Шубарт видит в самодержавии только «царский деспотизм», искажающий свободолюбивую русскую душу. Странно, что он, подчеркивая укорененность русской души в Небе, не замечает в этом «деспотизме» идеи служения всего народа: крестьян – дворянину, дворян – Царю, Царя – Богу. Именно высшие ценности Царства Божия заставляли русского человека ограничивать себя в желаниях земных благ, политических прав и власти – так он понимал настоящую духовную свободу, соизмеряя все с ценностями жизни вечной.
Из непонимания сущности православной монархии у Шубарта происходит ее оценка как «прусского», то есть западного явления. Элементы западного абсолютизма, конечно, проникли в Россию с Петром (как и враждебные им западные же течения, расколовшие нацию; это Шубарт отмечает весьма проницательно, с. 273). Но в XIX веке абсолютизм (власть, не ограниченная даже Богом) неуклонно преодолевался православной традицией и исчез в правлении двух последних Государей. К тому же, какие бы недостатки ни обнаруживались у русских Царей, это не должно затемнять принципиального положения, которое понимали и поэт Тютчев, и бывший революционер Тихомиров (ставший крупнейшим идеологом самодержавия), и основоположники марксизма: именно православная монархия, неразрывно связанная с Церковью, была главным препятствием разгулу сил зла.
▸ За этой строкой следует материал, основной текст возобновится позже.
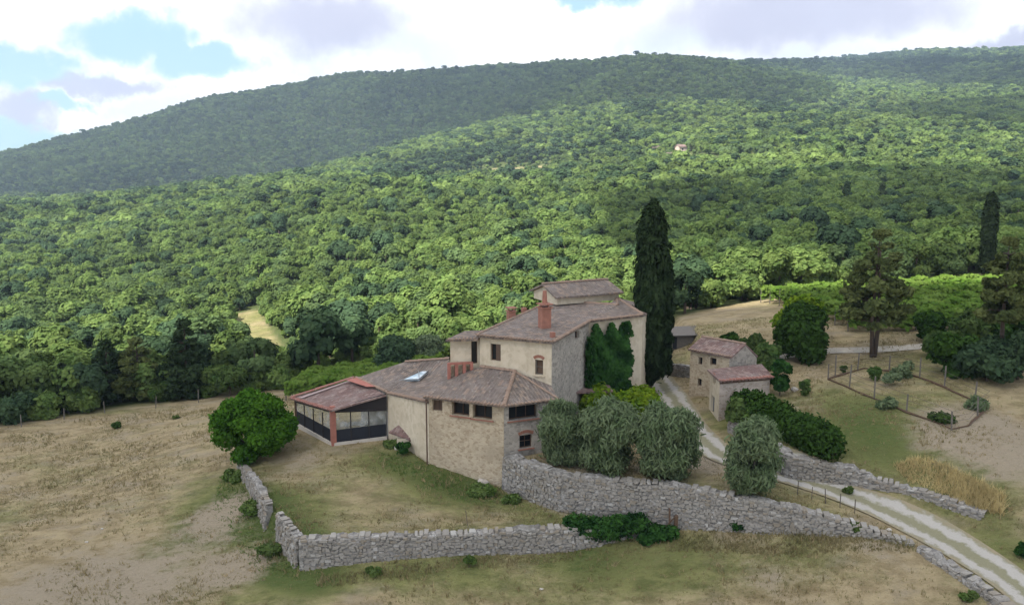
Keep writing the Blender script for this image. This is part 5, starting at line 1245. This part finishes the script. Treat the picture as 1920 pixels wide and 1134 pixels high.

В своем историческом оптимизме Шубарт преувеличил и русскую миссию в большевизме (с. 37 и др.). Он прав в том, что большевизм «мог развернуться в данной форме только на русской почве… Россия жадно ухватилась за современные идеи Запада и с русской необузданностью довела их в стране Советов до крайних последствий. Она обнажила их внутреннюю несостоятельность… Тем самым она опровергла их… В большевизме загнало себя насмерть русское западничество» (с. 276–277).
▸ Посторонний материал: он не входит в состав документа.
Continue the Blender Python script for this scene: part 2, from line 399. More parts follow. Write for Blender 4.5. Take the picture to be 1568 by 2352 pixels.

Однако оценка большевизма как по сути русского явления, лишь «деформированного марксизмом» (в чем Шубарт вторит Н.А. Бердяеву, евразийцам и младороссам), смешивает две совершенно разных стороны проблемы: 1) антихристианского и антирусского характера интернационалистического марксизма, и 2) той формы, которую он вынужденно принял под воздействием сопротивления ему русского духа. То есть в политике большевиков был не «русский дух, деформированный марксизмом», а был марксизм, деформированный русским духом.